### GIVEN INFORMATION
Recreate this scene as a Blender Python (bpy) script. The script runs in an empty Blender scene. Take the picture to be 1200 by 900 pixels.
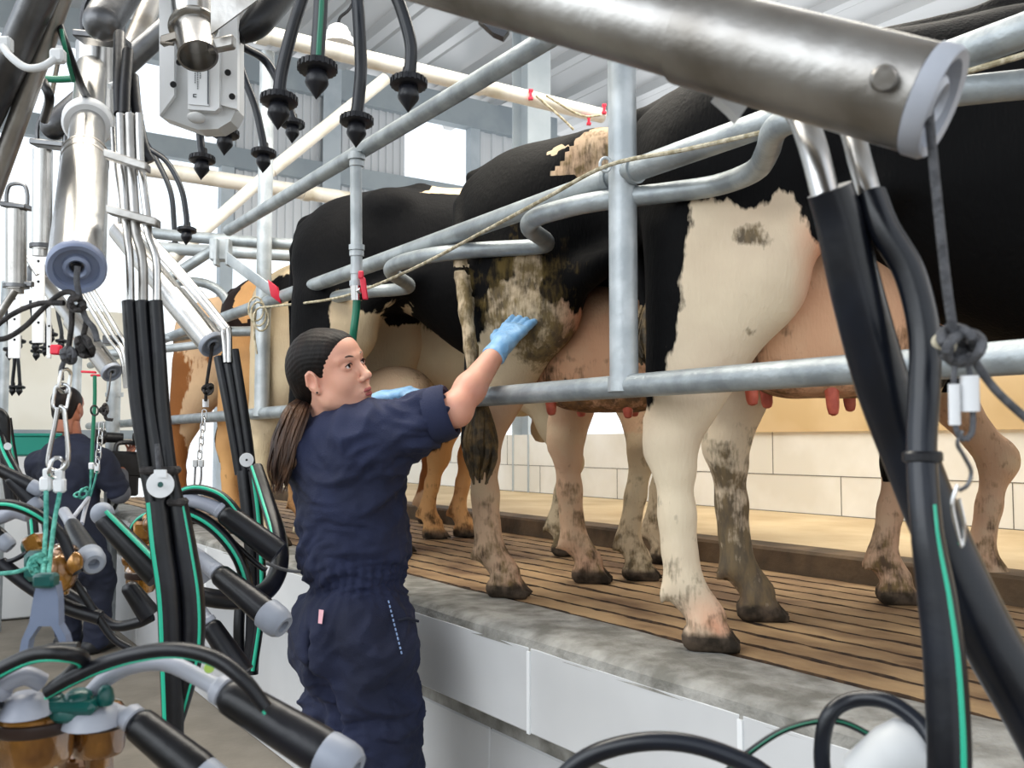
import bpy, math, random
import numpy as np
from mathutils import Vector, Matrix, noise as mnoise

random.seed(7)
SC = bpy.context.scene
COL = SC.collection

# ------------------------------------------------------------------ camera
FPX = 1120.0                      # focal length for a 1200 px wide frame
YAW = math.radians(33.56)         # the camera looks this far to the right of the pit direction (+Y)
PITCH = math.radians(3.47)
CAM = np.array([0.0, 0.0, 1.32])
R_ = np.array([math.cos(YAW), -math.sin(YAW), 0.0])
H_ = np.array([math.sin(YAW), math.cos(YAW), 0.0])
F_ = H_ * math.cos(PITCH) + np.array([0, 0, math.sin(PITCH)])
U_ = np.cross(R_, F_)
PLAT = 0.85                       # height of the platform the cows stand on

def ray(u, v):
    return F_ + R_ * (u - 600) / FPX + U_ * (450 - v) / FPX

def P(u, v, d):                   # a point measured in the photograph at distance d
    return CAM + ray(u, v) * d

def G(u, v, z):                   # where that sight line meets a level surface
    r = ray(u, v); return CAM + r * ((z - CAM[2]) / r[2])

def PX(u, v, x):                  # where it meets the plane X = x
    r = ray(u, v); return CAM + r * ((x - CAM[0]) / r[0])

def PY(u, v, y):
    r = ray(u, v); return CAM + r * ((y - CAM[1]) / r[1])

cd = bpy.data.cameras.new('camera')
cam = bpy.data.objects.new('camera', cd); COL.objects.link(cam)
cd.sensor_width = 36.0; cd.lens = 36.0 * FPX / 1200.0
cd.clip_start = 0.05; cd.clip_end = 200
cam.matrix_world = Matrix(((R_[0], U_[0], -F_[0], CAM[0]), (R_[1], U_[1], -F_[1], CAM[1]), (R_[2], U_[2], -F_[2], CAM[2]), (0, 0, 0, 1)))
cd.dof.use_dof = True; cd.dof.focus_distance = 2.75; cd.dof.aperture_fstop = 9.0
SC.camera = cam
SC.view_settings.view_transform = 'Standard'; SC.view_settings.look = 'None'
SC.view_settings.gamma = 1.0; SC.view_settings.use_curve_mapping = False

# ------------------------------------------------------------------ materials
MATS = {}
def nt(name):
    m = bpy.data.materials.new(name); m.use_nodes = True
    t = m.node_tree; b = t.nodes['Principled BSDF']
    MATS[name] = m
    return m, t, b

def lin(c):
    return tuple(((x / 12.92) if x <= 0.04045 else ((x + 0.055) / 1.055) ** 2.4) for x in c)

def hexc(h):
    h = h.lstrip('#'); return lin(tuple(int(h[i:i + 2], 16) / 255 for i in (0, 2, 4)))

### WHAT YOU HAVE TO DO
Starting at the top of the listing above, please restate word for word each line up to and including the one that holds "return CAM + ray(u, v) * d", omitting every image.

### RESULT
Recreate this scene as a Blender Python (bpy) script. The script runs in an empty Blender scene. Take the picture to be 1200 by 900 pixels.
import bpy, math, random
import numpy as np
from mathutils import Vector, Matrix, noise as mnoise

random.seed(7)
SC = bpy.context.scene
COL = SC.collection

# ------------------------------------------------------------------ camera
FPX = 1120.0                      # focal length for a 1200 px wide frame
YAW = math.radians(33.56)         # the camera looks this far to the right of the pit direction (+Y)
PITCH = math.radians(3.47)
CAM = np.array([0.0, 0.0, 1.32])
R_ = np.array([math.cos(YAW), -math.sin(YAW), 0.0])
H_ = np.array([math.sin(YAW), math.cos(YAW), 0.0])
F_ = H_ * math.cos(PITCH) + np.array([0, 0, math.sin(PITCH)])
U_ = np.cross(R_, F_)
PLAT = 0.85                       # height of the platform the cows stand on

def ray(u, v):
    return F_ + R_ * (u - 600) / FPX + U_ * (450 - v) / FPX

def P(u, v, d):                   # a point measured in the photograph at distance d
    return CAM + ray(u, v) * d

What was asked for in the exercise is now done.